— begin Supplied data —

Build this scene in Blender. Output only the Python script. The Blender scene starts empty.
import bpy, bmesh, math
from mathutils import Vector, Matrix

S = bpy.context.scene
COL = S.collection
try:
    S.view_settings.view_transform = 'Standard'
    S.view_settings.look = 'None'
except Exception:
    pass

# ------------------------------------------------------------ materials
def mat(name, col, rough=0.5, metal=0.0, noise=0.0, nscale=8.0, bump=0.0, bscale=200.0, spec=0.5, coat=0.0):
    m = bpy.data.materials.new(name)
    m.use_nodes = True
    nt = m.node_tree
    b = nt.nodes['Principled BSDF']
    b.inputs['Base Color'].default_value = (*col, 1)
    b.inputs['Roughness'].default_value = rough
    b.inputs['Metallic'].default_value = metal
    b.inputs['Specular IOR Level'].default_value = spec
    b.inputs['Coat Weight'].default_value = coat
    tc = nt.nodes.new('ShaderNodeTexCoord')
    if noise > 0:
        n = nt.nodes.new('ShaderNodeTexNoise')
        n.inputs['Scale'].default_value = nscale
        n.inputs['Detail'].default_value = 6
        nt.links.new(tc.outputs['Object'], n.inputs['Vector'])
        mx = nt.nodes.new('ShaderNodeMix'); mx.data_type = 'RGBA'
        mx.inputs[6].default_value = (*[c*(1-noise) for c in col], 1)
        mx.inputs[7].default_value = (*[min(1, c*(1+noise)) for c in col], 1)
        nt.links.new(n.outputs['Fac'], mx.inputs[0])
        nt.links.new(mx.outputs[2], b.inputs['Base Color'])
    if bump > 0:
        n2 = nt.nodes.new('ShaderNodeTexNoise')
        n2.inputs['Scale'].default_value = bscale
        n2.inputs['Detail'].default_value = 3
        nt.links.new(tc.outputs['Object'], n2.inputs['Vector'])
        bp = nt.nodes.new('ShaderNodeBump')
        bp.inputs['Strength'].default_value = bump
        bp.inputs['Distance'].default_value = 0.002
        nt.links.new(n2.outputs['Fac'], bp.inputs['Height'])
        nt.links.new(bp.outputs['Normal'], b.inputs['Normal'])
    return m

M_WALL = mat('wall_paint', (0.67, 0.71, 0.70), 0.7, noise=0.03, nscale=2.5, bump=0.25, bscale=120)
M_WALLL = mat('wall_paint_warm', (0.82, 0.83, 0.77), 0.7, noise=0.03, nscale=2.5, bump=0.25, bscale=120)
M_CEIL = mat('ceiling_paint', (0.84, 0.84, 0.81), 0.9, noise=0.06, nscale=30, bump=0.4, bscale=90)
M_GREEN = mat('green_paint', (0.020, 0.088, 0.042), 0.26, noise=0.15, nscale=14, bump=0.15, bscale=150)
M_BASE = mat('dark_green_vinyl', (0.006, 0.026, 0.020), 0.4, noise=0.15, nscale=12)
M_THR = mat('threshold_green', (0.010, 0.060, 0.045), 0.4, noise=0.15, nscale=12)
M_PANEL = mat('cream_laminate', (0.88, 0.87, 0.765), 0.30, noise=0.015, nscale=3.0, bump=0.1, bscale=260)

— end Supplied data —

Work to be completed: Find every line holding the word "scene"; give their count and nothing else.

Result below: 2